AIM OF THE EXERCISE -
Search the records for "this". Copy every line where it appears.

[Records contained in a dataset]
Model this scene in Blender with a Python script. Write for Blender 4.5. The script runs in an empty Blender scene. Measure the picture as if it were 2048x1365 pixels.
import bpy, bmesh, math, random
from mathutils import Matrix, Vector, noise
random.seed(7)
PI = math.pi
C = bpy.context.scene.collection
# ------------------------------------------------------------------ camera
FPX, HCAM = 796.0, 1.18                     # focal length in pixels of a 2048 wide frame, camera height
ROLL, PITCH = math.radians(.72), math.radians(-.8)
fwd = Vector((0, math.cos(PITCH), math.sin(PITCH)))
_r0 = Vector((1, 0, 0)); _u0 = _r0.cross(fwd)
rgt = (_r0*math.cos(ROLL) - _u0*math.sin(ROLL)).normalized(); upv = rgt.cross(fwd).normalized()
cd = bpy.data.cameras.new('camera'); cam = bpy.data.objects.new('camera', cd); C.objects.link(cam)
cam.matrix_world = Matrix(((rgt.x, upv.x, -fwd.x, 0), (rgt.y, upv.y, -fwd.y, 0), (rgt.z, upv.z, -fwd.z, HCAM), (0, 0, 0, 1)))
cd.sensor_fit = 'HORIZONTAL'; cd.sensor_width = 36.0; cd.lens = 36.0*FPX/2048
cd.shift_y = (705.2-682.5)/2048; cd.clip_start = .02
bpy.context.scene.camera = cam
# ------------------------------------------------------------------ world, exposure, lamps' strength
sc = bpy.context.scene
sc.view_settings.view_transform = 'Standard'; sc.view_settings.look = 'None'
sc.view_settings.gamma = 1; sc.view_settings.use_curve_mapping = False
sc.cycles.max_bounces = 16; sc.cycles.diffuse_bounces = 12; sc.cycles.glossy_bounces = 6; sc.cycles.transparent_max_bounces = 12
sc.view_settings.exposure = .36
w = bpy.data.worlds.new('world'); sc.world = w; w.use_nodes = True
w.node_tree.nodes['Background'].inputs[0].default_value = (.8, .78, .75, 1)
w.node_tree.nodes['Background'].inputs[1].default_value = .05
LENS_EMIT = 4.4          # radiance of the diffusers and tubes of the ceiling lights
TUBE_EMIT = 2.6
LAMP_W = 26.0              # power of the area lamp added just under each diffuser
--
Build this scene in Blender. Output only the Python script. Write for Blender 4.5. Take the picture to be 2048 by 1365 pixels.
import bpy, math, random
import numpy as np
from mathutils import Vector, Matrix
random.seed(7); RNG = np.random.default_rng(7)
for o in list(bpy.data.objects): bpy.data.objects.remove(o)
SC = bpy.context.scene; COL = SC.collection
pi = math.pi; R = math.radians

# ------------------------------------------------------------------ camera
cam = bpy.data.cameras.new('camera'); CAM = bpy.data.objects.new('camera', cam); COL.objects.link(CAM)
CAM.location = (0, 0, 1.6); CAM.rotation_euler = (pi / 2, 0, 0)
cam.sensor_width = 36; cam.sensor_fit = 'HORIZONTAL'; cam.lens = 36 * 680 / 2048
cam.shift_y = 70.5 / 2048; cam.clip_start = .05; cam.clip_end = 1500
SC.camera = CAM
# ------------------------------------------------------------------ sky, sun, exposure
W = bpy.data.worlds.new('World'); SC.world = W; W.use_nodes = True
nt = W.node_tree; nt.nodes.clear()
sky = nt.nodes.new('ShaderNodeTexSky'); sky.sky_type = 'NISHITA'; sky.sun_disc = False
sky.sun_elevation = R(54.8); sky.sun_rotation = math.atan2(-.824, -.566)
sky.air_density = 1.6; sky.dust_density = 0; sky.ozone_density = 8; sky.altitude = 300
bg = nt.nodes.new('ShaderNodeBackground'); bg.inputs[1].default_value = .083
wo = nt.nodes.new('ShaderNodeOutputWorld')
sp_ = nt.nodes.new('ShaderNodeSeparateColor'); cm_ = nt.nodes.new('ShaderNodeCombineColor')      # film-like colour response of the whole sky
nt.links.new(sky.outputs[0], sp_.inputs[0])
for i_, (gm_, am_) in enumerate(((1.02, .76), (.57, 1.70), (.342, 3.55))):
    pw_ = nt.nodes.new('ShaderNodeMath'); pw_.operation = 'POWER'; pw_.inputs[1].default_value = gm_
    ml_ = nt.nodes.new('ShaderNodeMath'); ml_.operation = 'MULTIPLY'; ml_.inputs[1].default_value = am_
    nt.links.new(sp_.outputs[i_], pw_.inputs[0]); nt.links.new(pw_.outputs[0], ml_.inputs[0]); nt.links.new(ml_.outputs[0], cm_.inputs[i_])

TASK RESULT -
Model this scene in Blender with a Python script. Write for Blender 4.5. The script runs in an empty Blender scene. Measure the picture as if it were 2048x1365 pixels.
Build this scene in Blender. Output only the Python script. Write for Blender 4.5. Take the picture to be 2048 by 1365 pixels.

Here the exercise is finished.